In the same period, China's retail sales of consumer goods rose by 10.3 percent, slightly higher than the 9.7 percent of the same period last year. Consumer prices rose by 1.5 percent in July, outstripping the 0.3 percent increase in prices for the whole of 2000. Yet prices of clothing, household appliances, transportation and communication continued to drop.

In other words, internal demand is growing but many prices are falling sharply. The textile industry, light industry, telecoms and transportation companies - all sectors where state-owned enterprises (SOEs) still dominate the market - are cutting prices. On the other hand, the Finance Ministry said fiscal revenue in the first six months of the year was 787.2 billion yuan (US$95 billion), 26.2 percent higher than in the same period last year. The largest contributors here are SOEs - a fact confirmed by the ministry's July announcement of a plan to overhaul the now outdated tax system. The reform will try to bring in more revenue from the private sector, an indication that SOEs contribute most of the revenue.

Thus, the data show that SOEs are both dropping their prices and paying more taxes; in other words, their profits are higher. And this indicates that SOE reforms are working, providing more goods and services at lower prices.

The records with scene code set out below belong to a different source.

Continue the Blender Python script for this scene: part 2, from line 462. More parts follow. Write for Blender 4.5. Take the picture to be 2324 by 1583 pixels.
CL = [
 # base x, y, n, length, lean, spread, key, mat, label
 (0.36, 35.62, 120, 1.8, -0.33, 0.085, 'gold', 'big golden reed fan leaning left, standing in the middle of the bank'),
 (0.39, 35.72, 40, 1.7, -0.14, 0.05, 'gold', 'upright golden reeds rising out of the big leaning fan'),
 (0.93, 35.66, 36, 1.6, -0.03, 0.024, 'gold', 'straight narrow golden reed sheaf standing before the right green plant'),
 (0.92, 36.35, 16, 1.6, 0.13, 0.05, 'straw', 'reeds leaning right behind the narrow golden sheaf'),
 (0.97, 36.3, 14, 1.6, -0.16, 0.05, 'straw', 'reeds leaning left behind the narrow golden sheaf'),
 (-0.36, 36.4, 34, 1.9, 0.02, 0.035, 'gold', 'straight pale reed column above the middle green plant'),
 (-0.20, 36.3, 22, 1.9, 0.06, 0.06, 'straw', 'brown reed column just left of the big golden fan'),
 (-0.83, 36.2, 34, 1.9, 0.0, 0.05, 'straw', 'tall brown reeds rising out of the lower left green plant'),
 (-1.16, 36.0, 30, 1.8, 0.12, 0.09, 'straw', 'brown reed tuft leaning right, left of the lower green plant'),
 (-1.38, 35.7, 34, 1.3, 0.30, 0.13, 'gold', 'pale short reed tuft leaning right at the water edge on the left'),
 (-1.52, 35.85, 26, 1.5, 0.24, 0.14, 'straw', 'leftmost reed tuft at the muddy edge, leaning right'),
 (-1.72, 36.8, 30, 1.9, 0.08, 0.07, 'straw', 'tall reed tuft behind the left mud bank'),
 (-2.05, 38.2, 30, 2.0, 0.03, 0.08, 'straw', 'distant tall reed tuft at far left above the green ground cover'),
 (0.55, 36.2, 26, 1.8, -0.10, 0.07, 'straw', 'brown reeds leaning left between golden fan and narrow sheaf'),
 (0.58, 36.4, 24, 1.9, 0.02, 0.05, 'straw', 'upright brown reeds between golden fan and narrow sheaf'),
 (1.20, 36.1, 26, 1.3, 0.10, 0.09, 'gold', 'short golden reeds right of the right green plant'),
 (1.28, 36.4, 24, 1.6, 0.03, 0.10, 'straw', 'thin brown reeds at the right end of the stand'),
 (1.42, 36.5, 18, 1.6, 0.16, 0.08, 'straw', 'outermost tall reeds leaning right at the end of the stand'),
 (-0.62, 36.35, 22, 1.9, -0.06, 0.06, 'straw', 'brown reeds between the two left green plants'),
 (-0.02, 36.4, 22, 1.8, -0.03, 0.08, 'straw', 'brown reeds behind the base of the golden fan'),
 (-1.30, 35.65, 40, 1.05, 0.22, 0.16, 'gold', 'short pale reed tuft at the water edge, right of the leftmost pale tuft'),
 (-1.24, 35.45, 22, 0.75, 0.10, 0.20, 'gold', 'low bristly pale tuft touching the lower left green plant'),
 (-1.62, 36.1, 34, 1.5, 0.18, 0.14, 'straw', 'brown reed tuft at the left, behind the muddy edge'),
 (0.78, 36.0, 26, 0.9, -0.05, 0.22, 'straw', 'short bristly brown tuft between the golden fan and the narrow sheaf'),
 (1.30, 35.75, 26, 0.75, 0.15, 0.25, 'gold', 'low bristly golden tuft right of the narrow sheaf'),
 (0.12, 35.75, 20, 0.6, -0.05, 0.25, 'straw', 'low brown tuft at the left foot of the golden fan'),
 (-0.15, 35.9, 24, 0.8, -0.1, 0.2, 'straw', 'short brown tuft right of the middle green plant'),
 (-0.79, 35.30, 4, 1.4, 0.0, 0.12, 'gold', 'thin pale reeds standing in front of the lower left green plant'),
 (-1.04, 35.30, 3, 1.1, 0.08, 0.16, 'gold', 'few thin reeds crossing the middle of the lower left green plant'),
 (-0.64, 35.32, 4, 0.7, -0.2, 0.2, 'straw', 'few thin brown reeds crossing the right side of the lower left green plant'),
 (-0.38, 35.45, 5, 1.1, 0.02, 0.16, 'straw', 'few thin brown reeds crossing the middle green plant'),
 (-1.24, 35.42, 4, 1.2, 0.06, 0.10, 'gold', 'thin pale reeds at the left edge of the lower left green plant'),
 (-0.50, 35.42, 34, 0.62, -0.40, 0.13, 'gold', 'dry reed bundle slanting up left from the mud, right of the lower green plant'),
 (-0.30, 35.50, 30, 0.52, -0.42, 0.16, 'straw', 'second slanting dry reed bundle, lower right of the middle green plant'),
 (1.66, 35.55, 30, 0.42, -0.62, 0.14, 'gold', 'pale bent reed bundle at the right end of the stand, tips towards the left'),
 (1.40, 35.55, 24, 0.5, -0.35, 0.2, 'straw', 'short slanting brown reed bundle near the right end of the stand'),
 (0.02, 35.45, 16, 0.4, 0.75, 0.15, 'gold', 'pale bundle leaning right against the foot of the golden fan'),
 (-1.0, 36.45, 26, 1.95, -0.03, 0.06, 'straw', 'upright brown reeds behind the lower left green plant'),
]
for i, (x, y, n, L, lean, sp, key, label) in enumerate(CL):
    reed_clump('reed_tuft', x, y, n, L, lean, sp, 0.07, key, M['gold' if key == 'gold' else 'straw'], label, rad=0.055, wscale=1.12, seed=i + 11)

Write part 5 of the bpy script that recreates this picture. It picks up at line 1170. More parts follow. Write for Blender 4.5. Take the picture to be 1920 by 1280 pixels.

SOE efficiency has improved, contributing to the overall performance of the country, where the efficiency of the non-state sector is known to be higher..

This rise in efficiency is an element of a bigger picture. In the past six years, China's growth rate has been higher than that of the US, while the inflation rate has been lower. And the prospects, unlike those of the world's other seven largest economies, are not gloomy. Exports could grow by just 5 percent this year, compared to the nearly 28 percent of last year. Yet, in the first six months, contracted foreign direct investment grew by 40 percent, a measure of both foreign and domestic confidence (as a large chunk of FDI is re-imported private Chinese capital). More money is expected to pour in over the next months as China approaches entry into the World Trade Organization (WTO) early next year.

Moreover, during the January-June period, investment in fixed assets surged by 15.1 percent year-on-year. Investment by the private and collective sectors jumped 7.5 percent, with the real estate and automobile sectors leading the way. Overall increasing domestic demand contributed 93 percent of the 7.9 percent GDP growth.

Banks are more solid. Deposits now exceed loans by 2.7 trillion yuan (some US$326 billion) while the four commercial banks claim a net drop of 2.1 percentage points in their non-performing loans in the first half of this year. The government could harness these funds with bond issues, and in fact the Ministry of Finance plans to issue 150 billion yuan (US$18 billion) of bonds this year.

Some Chinese economists argue that more money should be spent to redress the bad debts situation. However, the prevailing view is that the government should spend more money to boost the economy and internal demand, due to the poor world outlook for exports. Bad debts would become a smaller percentage of GDP as the overall economy grows.

We can see, then, an improvement in the situation of the banks, the SOEs, and of course the private and non-state enterprises. These improvements in turn allow China to produce electrical appliances at lower prices, which fiercely compete with Japan's traditional exports. Some Japanese analysts blame this competition from China for contributing to the present weakness of the Japanese economy, and then argue for the devaluation of the yen or the revaluation of the renminbi. In this case, their judgement seems in line with that of China's black market, which now puts the yuan at 8.20 to the dollar.

Adjustment of the exchange rate between the Japanese and Chinese currencies seems a shortcut around a very complex situation, in which not only Chinese but also South Korean and Thai goods, sometimes with Japanese brand names, compete with products from Japan. In fact, this renminbi "revaluation" points at other problems that have been growing in China and that the government is tackling without touching the renminbi exchange rate.